Teaming up with Warner Bros., LEGO® System A/S, Lin Pictures, DC Entertainment and Vertigo Entertainment, the Animal Logic team delivered the 2nd feature film from the LEGO® movie franchise – The LEGO® Batman Movie.
Featuring an all-star cast, including Will Arnett, Zach Galifianakis, Michael Cera, Rosario Dawson and Ralph Fiennes, LEGO® Batman tells the story of the movie’s protagonist, who despite his material wealth, is going through a bit of an existential crisis. As the story unfolds, we see how he gradually sheds the tough guy mask, adopts a kid, builds a family and develops ‘ships.
To bring this movie to life, the Animal Logic team embraced what they learnt from The LEGO® Movie and upped their game, both technically and stylistically to create a more visually arresting and complex movie. The new challenge for this project was taking that 75-year Batman legacy and making a film that could sit alongside some of the best from the storied franchise. If The LEGO® Movie was all about fabulous technicolor and the superficiality of Bricksburg, The LEGO® Batman Movie sought to achieve a film-noir style and darker palette to reflect the darker identity and crime ridden streets of Gotham City, a character unto itself. As Chris McKay stated “I wanted to say that our Batman had been around in Gotham City for 78 years and that, somehow, our Batman was the entire history of Batman,”
And now for some number crunching stats! The LEGO® Batman Movie took over 500 crew a total of 9153 days to complete – in other words, it would take one person 25 years to animate the film! Using a library of 3180 different bricks, the Animal Logic artists were able to build a city for some 451 characters to inhabit.
Animal Logic was already adept at implementing a realistic stop-motion computer animation style as shown in The LEGO® Movie, described by Head of Animation, Rob Coleman, as ‘emulated stop-motion.’ Director, Chris McKay wanted The LEGO® Batman movie to keep the stop-motion aesthetic but also to loosen up the LEGO® rules “so we stop thinking about them as mini-figs. I wanted the action to be elevated with more expressive gesturing. And I wanted the animators to observe the actors’ behavior more to ‘juice up’ the brick animation.”

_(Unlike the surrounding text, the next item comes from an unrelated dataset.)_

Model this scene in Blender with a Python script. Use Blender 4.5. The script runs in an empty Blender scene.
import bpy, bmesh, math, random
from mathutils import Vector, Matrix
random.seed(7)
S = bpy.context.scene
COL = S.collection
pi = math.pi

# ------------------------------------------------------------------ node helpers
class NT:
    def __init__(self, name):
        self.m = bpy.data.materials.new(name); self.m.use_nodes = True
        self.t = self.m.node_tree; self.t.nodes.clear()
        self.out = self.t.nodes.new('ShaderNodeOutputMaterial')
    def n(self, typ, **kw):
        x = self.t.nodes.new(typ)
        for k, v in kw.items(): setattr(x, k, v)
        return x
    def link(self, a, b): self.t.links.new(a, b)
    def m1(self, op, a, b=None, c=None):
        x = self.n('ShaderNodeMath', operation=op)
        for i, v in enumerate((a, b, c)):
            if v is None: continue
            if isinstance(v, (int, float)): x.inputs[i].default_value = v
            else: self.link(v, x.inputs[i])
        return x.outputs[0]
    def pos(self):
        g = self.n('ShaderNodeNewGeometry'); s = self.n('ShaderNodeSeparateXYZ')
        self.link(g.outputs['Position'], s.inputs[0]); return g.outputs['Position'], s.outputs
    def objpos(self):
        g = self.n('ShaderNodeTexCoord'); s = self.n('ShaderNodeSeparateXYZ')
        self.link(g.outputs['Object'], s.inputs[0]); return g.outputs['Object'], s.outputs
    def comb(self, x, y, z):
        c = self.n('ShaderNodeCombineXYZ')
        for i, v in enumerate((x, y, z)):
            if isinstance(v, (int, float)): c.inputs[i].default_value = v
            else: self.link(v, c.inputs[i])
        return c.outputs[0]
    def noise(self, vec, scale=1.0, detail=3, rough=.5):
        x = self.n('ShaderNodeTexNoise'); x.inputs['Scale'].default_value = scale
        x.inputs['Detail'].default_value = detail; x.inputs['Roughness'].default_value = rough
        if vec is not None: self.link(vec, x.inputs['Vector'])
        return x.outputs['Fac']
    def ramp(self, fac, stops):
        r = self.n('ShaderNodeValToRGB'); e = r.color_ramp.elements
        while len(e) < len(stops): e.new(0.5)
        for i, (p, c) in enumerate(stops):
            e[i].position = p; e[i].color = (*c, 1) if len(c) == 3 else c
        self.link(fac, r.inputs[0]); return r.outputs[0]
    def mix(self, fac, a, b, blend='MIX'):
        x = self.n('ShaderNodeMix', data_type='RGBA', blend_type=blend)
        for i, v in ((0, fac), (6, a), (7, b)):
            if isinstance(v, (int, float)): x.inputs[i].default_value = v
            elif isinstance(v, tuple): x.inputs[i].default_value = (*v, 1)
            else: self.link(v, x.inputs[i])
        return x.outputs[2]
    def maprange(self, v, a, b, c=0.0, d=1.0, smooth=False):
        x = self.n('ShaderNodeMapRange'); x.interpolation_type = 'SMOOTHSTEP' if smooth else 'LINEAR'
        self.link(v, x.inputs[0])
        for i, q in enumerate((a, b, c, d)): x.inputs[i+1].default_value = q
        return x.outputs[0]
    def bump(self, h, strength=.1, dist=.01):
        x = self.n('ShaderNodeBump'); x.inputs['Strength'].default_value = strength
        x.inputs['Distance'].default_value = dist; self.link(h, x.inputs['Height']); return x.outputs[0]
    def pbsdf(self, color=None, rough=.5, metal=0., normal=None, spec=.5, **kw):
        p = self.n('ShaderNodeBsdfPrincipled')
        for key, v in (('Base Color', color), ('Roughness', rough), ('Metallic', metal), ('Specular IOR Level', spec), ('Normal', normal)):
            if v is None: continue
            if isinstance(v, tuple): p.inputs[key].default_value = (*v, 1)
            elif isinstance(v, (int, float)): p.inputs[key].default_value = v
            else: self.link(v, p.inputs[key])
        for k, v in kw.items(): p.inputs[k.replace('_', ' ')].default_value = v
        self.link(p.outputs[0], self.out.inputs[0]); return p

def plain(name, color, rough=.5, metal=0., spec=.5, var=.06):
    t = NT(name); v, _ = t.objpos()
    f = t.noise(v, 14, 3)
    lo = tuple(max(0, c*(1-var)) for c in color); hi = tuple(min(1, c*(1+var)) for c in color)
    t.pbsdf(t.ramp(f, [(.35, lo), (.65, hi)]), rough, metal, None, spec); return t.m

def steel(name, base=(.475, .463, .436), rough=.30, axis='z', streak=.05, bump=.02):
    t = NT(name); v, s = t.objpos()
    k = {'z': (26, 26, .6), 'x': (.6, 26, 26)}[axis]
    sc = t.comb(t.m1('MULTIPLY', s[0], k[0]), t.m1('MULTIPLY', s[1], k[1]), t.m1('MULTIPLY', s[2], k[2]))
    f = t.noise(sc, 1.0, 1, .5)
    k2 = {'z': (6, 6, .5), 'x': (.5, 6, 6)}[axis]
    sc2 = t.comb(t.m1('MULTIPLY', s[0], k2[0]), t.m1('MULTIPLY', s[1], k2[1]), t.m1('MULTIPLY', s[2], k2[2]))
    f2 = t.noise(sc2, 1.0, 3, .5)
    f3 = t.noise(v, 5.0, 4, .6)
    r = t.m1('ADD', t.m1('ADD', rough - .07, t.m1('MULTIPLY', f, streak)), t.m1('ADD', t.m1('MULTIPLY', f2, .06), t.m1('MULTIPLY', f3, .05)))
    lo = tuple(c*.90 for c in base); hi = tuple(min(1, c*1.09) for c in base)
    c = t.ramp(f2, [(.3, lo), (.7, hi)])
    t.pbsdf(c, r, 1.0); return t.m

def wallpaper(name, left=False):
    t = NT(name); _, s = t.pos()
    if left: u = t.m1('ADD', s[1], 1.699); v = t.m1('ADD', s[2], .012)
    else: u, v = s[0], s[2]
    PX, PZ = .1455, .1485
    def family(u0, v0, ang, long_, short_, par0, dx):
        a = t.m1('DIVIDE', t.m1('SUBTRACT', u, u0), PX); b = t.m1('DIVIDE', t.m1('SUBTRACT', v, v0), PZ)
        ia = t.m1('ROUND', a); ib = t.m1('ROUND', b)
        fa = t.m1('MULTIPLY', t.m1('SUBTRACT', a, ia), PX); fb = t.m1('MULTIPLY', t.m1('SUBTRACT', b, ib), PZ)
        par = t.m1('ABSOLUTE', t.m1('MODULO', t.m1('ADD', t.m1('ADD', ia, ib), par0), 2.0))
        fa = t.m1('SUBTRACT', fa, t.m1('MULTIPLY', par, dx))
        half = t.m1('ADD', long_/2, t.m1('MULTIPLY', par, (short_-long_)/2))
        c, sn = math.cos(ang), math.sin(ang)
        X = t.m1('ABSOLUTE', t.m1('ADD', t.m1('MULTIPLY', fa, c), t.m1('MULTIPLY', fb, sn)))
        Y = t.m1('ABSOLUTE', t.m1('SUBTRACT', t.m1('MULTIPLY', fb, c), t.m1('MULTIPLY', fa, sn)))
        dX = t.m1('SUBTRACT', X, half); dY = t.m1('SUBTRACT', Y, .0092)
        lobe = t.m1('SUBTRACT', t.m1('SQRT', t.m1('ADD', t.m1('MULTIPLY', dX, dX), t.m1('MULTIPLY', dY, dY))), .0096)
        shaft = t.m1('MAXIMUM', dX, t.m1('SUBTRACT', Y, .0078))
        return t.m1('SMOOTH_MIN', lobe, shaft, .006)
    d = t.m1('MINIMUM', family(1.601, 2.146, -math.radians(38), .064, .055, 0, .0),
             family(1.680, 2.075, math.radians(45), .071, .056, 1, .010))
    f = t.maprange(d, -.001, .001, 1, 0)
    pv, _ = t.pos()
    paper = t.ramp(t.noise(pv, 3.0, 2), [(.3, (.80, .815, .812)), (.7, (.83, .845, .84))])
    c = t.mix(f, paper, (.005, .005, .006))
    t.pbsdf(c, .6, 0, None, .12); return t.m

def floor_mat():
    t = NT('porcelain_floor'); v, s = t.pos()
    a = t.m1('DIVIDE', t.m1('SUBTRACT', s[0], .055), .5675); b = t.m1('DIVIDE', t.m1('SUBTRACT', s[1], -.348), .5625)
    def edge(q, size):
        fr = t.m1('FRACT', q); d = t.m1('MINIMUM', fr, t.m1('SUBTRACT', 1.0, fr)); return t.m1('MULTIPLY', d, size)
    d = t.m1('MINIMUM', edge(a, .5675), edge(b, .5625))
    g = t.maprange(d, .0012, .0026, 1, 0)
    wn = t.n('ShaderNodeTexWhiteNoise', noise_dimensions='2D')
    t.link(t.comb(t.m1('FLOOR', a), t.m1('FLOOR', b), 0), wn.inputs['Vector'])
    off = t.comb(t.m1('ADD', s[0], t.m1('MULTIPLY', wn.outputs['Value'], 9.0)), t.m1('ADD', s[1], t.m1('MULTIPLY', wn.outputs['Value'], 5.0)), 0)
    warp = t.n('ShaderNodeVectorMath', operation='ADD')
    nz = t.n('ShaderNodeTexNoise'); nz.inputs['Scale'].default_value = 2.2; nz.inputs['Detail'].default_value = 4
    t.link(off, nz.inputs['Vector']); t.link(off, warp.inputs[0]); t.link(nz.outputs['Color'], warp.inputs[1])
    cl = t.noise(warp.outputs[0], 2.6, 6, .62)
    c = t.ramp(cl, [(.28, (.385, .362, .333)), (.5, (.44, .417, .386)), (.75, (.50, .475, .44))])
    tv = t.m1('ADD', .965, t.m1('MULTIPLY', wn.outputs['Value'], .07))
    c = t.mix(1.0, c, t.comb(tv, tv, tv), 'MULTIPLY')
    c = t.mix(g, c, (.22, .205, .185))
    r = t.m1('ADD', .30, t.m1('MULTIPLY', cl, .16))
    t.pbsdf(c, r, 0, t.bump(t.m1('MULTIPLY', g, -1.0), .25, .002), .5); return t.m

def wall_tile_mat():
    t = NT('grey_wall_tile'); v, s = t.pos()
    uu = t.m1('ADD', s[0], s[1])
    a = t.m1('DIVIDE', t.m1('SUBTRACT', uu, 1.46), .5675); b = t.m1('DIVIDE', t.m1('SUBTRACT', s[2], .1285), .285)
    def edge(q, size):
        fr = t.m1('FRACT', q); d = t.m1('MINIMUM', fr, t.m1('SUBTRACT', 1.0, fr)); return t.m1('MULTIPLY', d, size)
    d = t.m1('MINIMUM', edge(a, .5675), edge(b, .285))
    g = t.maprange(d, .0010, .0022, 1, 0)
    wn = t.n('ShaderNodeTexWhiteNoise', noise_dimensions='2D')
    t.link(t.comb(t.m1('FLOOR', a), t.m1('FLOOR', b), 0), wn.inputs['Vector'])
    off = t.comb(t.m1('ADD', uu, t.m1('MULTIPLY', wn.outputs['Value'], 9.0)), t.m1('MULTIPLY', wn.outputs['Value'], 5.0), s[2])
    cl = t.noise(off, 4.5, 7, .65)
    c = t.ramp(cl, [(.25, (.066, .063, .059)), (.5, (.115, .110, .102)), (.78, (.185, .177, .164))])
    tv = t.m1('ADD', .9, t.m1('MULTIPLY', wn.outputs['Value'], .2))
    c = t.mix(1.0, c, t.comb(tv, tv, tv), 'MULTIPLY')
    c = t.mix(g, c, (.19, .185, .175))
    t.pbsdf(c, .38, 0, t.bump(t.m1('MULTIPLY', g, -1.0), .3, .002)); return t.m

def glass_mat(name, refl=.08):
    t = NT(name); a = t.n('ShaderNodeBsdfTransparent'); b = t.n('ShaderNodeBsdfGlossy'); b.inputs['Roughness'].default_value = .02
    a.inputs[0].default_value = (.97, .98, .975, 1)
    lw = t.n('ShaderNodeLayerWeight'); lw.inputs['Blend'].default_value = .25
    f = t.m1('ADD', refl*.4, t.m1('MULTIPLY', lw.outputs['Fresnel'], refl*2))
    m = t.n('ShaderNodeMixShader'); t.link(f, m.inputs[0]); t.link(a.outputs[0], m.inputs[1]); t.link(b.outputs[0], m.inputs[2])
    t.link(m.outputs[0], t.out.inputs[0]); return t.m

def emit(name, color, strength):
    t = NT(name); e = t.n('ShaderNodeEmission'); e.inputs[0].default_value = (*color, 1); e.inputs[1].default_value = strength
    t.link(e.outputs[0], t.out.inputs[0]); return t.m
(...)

According to Production Designer, Grant Freckelton, it took many months of research into the Batman legacy and mythology of Batman related films, comic books and toys to really get into the psyche of Batman and understand what they were dealing with. Fortunately, Animal Logic had several stakeholders on hand including DC Entertainment who would play a big role in helping hone the characters, vehicles, environment designs and concepts which would appear in the finished product through the copious amounts of reference they happily provided.
The expansive nature of Gotham City meant that Animal Logic’s pipeline had to handle brick-building on a whole different scale. According to CG Supervisor Damien Gray, no brick (pun intended) was left unturned when it came to creating a high level of realism. For example, a jitter algorithm would be applied so that brick structures wouldn’t be perfectly aligned, with gaps and crooked pieces, as you would expect from real life bricks. Animal Logic’s powerful animation pipeline also enabled the artists the ability to focus on the minute details, including adding textures right down to a single brick. Damien points out, “we ended up generating 81,854 textures”, such as maps of scratches, dirt and even fingerprints.
So much of the final look and feel of a movie depends on lighting and cinematography. To achieve the film noir style put forward by director Chris McKay, lighting supervisor, Craig Welsh went through a research process that involved studying live-action films to see what might work in particular scenes or shots. In addition, decisions had to be made on how it would be filmed. One of the challenges was to give viewers the impression that real LEGO® brick sets and Minifig characters were being filmed. This in turn led to questions on how the film should be lensed. In the end, it was agreed that it should be lensed from a human scale in a LEGO® world as Craig explains that “it’s a more natural feel for storytelling, and everyone understands the language. To further add to the real world feel, artists were provided with a ‘lens kit’ created in house which gave them the ability to add effects such as stray light, flaring, dirty lenses and other aberrations that come with real photography. Much of the creative vision could be realised thanks to Animal Logic’s proprietary path trace renderer, Glimpse. Without Glimpse and an impressive datacenter, the film would have taken 6,550 years to render on a single CPU!